On Grief: My father died twice.

My father’s death certificate reads about 5 years ago. I refuse to remember the exact day. It’s in the middle of March. Bloated with a ruptured intestine and with faint awareness due to morphine and a series of head injuries from repeated falls in the nursing home, he lay in a cinderblock hospice facility on the frigid and blustery north shore of Lake Michigan. His window facing yet farther north: a weedy field of shivering goldenrod, and milkweed stalks, exposed by a winter of light snow, implying sunlight by long quaking shadows. To mute the din of the facility, I plugged him into my iPod, pumping his head full of Chopin waltzes and mazurkas from a Rubinstein recording; his last expression of any sort was a faint smile and low sigh when I set the earbuds into his gaping old man ears. These were waltzes and mazurkas he used to play on our out of tune upright pianos, interrupting his woodworking putz with glorious, rolling harmonies that bespoke of his large hands and seldom exposed emotional currents.

I covered him with my flannel, and rested my hand gently on his shoulder, more affection than he’d tolerated from me when fully living. Through his transparent skin, I was able to see the pulse fade from his carotid arteries. That was the last time he died.

My father and I were close, at least as close as two highly introverted cerebral misanthropes of different generations and genders can be. Our relationship was like a shared iceberg: cool, unstoppably large, ominously silent, and mostly beneath active perception. At some point during my early teen years, my dad became unhappy and started drinking a metabolically unsustainable amount. This contributed to a volatile home environment. I left when I had just turned 16 years old. By the time I was 24, I received a call that my dad was likely to die because of esophageal varices and to hustle my ass from my Bohemian life in Cleveland to Michigan to say my farewell. He managed to keep breathing, but he’d killed some key linkages his brain. He was now angry, mean, obsessive, and spiteful. He was no longer capable of sharing a meaningful, enduring connection. He was disqualified for a liver transplant because he thought AA was beneath him. He was only capable of the kind of inward exchanges that come from codependence and guilt. The understated bond between us had been washed away with so much Four Roses. Grieving for this relationship involved a good deal of anger. But truly, it was grief. So much was lost to those bottles of whiskey.

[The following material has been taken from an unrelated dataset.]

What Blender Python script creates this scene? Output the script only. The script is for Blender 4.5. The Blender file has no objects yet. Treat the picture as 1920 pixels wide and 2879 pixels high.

Before my dad died the first time, we had a wonderful, sparse, and awkward relationship that I treasured. My mom and I were distant at best, so I just had my dad. He often had to acquiesce in his parenting on account of my jealous mother, but to avoid too much sentimental verbiage, here’s a list of what I had grieved after he was initially lost to alcoholism.

  • Watching Monte Python
  • Talking about Classical music
  • Sitting down and trying to figure out theoretical physics
  • His Humanism
  • His pipe dreams.
  • That he valued me
  • The heaps of scraps he’d let me make stuff from in the shop
  • His encouragement for me to do difficult tasks
  • His sense of depth and value in human experience
  • His joy when tinkering
  • Oddball unscientific experiments.

Not sure how I can tidily sum up this post. I suppose I have loose ends wallowing in grief still. I truly wish that he hadn’t died twice. The things that I lost the first time were things that would have been profoundly valuable to share the rest of our concurrent lives. Those good times were so fucking long ago and were lost for all the wrong reasons.